-- What the task requires --
Copy exactly, leaving out every image, the lines from the one with "Recreate this scene" through the one with "scene.camera = cam", inclusive.

[Dataset items]
═══

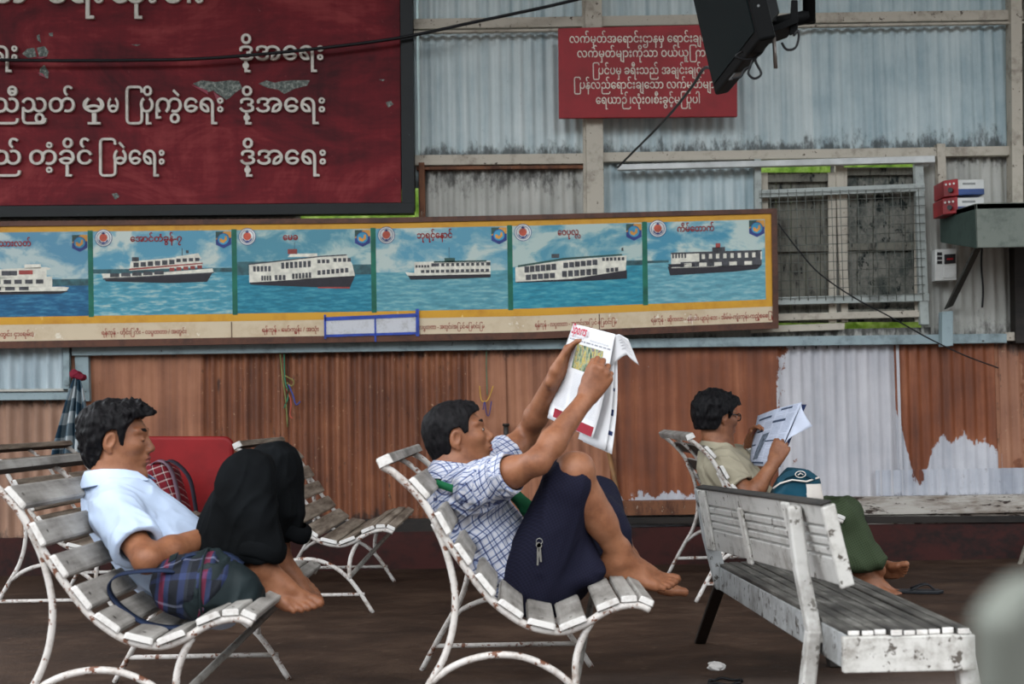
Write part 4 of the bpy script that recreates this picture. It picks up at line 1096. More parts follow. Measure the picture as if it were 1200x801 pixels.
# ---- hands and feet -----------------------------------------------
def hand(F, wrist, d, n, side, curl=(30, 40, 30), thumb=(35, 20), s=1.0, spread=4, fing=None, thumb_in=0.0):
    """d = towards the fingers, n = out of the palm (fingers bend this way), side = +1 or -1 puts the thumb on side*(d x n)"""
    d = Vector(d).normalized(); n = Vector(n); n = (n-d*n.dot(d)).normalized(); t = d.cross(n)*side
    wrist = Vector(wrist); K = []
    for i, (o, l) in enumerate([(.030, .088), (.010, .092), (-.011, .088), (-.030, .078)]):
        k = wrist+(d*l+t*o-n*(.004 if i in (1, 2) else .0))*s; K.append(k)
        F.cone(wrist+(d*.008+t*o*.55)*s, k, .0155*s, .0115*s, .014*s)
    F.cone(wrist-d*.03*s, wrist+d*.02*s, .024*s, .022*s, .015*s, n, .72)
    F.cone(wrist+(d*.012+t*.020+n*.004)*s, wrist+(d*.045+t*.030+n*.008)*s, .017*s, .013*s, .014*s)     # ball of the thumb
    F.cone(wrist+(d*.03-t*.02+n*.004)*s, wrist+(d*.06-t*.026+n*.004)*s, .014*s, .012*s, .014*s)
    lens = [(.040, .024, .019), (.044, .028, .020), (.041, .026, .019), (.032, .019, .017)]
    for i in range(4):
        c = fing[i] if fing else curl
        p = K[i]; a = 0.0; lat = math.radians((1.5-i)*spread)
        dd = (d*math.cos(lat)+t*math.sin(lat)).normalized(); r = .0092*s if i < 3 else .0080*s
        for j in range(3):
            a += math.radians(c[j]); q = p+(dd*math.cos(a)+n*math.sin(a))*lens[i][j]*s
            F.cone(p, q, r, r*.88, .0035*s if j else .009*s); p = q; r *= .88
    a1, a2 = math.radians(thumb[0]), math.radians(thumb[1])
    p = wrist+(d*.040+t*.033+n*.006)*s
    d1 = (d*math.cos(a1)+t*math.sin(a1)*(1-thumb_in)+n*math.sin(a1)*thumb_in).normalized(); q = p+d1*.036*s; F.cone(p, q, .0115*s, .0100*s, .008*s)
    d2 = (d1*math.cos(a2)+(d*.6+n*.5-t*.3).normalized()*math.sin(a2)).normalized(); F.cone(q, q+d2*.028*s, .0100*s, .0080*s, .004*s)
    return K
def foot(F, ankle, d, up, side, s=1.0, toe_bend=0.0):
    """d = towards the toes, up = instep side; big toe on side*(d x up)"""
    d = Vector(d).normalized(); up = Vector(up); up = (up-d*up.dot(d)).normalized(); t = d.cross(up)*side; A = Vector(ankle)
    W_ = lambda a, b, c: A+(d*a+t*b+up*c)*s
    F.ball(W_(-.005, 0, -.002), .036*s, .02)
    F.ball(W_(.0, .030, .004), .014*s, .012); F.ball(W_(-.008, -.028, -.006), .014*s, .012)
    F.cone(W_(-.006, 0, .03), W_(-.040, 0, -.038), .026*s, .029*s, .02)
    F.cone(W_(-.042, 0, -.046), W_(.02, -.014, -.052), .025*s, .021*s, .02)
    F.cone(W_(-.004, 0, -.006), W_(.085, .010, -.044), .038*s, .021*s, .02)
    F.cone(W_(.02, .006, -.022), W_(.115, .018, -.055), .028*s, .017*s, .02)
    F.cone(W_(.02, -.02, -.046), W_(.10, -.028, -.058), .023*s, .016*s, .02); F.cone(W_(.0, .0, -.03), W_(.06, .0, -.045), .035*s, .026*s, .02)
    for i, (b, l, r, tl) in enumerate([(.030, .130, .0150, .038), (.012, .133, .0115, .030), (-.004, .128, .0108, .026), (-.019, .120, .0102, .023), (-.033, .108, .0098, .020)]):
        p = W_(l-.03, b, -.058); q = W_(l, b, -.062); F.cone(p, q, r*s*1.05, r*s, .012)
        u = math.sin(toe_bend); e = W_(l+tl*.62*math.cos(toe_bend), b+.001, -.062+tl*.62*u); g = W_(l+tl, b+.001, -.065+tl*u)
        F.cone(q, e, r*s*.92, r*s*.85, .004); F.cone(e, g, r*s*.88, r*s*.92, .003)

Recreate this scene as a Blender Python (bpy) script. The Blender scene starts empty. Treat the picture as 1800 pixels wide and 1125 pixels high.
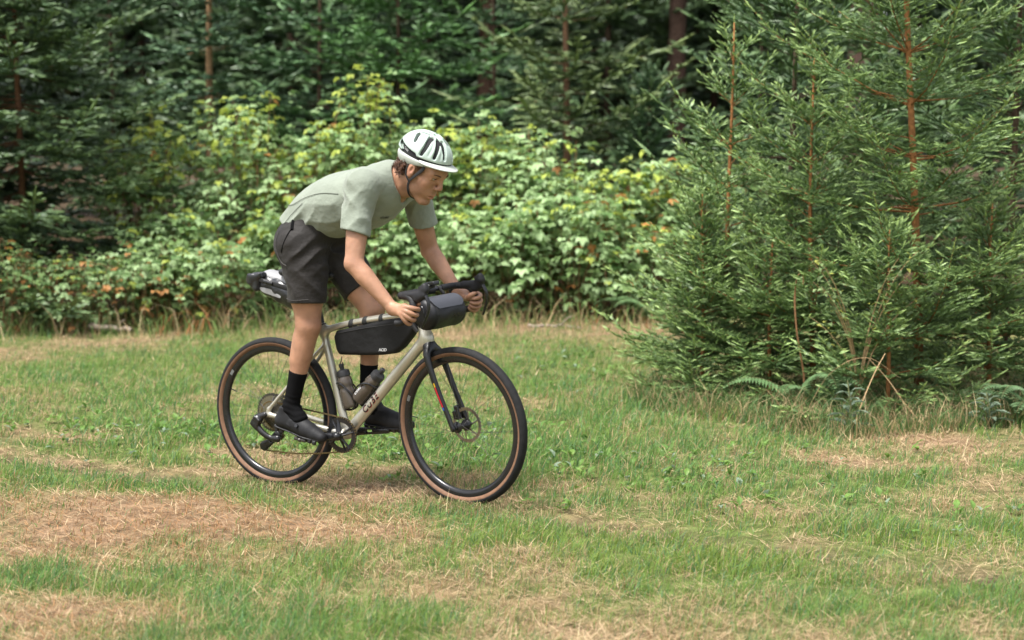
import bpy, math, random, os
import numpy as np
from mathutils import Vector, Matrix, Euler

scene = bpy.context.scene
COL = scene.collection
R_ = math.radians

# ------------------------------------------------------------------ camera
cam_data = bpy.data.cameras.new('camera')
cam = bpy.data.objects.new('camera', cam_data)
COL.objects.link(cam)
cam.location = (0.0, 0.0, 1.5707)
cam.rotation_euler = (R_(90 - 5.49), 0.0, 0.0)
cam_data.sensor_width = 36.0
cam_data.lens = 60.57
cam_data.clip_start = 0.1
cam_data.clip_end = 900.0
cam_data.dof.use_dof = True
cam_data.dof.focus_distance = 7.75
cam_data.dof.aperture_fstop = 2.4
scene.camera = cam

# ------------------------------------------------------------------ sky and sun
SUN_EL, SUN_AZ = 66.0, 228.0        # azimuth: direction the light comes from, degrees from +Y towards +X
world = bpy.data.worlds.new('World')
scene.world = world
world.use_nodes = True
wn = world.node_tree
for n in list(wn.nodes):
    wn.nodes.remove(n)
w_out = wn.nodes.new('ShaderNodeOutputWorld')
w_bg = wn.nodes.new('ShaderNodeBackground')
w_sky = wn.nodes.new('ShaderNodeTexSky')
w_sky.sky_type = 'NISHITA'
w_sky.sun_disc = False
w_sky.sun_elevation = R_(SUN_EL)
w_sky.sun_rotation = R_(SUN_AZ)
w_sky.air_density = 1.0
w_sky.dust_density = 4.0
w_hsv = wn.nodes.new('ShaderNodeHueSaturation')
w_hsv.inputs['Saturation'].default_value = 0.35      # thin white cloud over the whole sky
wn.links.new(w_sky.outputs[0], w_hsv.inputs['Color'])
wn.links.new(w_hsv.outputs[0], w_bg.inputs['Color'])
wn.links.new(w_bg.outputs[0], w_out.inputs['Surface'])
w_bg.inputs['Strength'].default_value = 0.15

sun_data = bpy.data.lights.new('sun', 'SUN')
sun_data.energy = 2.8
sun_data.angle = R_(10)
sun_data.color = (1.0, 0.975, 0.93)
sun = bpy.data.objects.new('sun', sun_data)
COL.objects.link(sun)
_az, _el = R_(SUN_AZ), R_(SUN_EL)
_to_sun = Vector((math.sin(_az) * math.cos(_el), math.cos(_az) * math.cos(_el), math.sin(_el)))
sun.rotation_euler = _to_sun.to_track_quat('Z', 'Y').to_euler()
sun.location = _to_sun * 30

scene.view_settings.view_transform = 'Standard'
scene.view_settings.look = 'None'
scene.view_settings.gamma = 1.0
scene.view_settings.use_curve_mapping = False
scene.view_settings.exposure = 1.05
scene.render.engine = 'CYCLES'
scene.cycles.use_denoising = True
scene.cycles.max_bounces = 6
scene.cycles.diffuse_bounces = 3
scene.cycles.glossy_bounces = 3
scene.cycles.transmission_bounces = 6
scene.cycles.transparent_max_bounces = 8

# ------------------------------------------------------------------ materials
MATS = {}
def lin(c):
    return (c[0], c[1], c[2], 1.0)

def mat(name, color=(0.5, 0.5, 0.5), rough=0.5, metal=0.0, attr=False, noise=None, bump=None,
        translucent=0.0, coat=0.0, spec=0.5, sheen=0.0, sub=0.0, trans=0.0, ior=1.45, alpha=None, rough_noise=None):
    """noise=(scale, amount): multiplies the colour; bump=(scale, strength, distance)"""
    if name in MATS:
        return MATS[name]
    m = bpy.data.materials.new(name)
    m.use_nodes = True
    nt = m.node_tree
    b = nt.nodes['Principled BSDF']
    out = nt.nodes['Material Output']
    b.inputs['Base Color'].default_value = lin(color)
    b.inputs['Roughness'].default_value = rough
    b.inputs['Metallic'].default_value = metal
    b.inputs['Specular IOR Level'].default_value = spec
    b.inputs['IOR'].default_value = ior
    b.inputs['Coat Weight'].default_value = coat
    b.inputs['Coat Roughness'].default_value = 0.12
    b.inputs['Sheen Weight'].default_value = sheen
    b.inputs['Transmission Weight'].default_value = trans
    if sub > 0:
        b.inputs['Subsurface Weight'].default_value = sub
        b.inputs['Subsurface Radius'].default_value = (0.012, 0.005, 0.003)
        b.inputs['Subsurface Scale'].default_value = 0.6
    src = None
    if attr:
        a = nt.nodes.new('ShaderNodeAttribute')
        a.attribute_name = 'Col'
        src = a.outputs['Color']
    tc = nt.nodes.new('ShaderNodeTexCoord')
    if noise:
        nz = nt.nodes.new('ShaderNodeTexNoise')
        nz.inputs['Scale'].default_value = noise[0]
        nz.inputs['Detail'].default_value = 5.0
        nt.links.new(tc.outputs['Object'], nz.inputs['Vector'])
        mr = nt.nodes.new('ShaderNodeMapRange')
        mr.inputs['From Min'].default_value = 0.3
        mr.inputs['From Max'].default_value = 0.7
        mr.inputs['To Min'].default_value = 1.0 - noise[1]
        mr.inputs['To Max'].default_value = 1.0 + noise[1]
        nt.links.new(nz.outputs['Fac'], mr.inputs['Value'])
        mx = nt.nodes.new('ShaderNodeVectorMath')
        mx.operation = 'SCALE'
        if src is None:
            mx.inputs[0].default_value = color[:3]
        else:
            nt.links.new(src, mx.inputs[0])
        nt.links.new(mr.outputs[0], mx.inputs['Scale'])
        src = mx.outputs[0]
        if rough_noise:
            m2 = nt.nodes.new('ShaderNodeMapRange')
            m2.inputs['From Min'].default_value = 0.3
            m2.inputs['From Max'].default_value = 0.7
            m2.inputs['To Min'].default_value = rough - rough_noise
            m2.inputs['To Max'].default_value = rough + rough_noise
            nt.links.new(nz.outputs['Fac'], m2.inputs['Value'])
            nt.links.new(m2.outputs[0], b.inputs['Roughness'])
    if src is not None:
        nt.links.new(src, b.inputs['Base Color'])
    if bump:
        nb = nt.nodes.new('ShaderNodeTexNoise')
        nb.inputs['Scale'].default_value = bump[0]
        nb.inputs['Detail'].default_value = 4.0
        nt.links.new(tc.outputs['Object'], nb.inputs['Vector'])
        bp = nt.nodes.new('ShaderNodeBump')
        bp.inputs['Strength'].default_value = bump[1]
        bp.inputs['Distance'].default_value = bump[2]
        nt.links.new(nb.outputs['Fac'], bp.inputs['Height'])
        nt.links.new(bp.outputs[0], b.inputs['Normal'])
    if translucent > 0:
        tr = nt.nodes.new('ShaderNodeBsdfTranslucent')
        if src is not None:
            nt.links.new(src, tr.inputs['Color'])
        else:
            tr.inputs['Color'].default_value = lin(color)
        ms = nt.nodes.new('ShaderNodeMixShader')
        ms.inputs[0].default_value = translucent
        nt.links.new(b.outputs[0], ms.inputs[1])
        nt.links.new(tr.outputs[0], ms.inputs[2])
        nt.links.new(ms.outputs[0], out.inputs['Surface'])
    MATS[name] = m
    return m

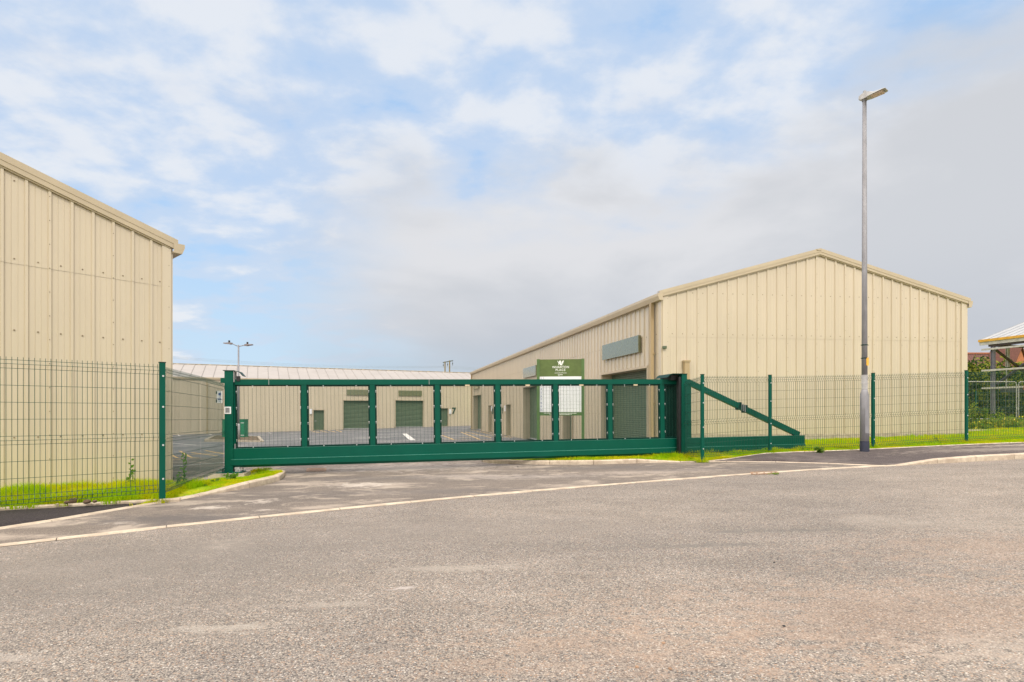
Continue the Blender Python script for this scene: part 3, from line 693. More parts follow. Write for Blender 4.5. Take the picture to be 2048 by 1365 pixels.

═══

-- Response to the exercise --
Recreate this scene as a Blender Python (bpy) script. The Blender scene starts empty. Treat the picture as 1800 pixels wide and 1125 pixels high.
import bpy, math, random, os
import numpy as np
from mathutils import Vector, Matrix, Euler

scene = bpy.context.scene
COL = scene.collection
R_ = math.radians

# ------------------------------------------------------------------ camera
cam_data = bpy.data.cameras.new('camera')
cam = bpy.data.objects.new('camera', cam_data)
COL.objects.link(cam)
cam.location = (0.0, 0.0, 1.5707)
cam.rotation_euler = (R_(90 - 5.49), 0.0, 0.0)
cam_data.sensor_width = 36.0
cam_data.lens = 60.57
cam_data.clip_start = 0.1
cam_data.clip_end = 900.0
cam_data.dof.use_dof = True
cam_data.dof.focus_distance = 7.75
cam_data.dof.aperture_fstop = 2.4
scene.camera = cam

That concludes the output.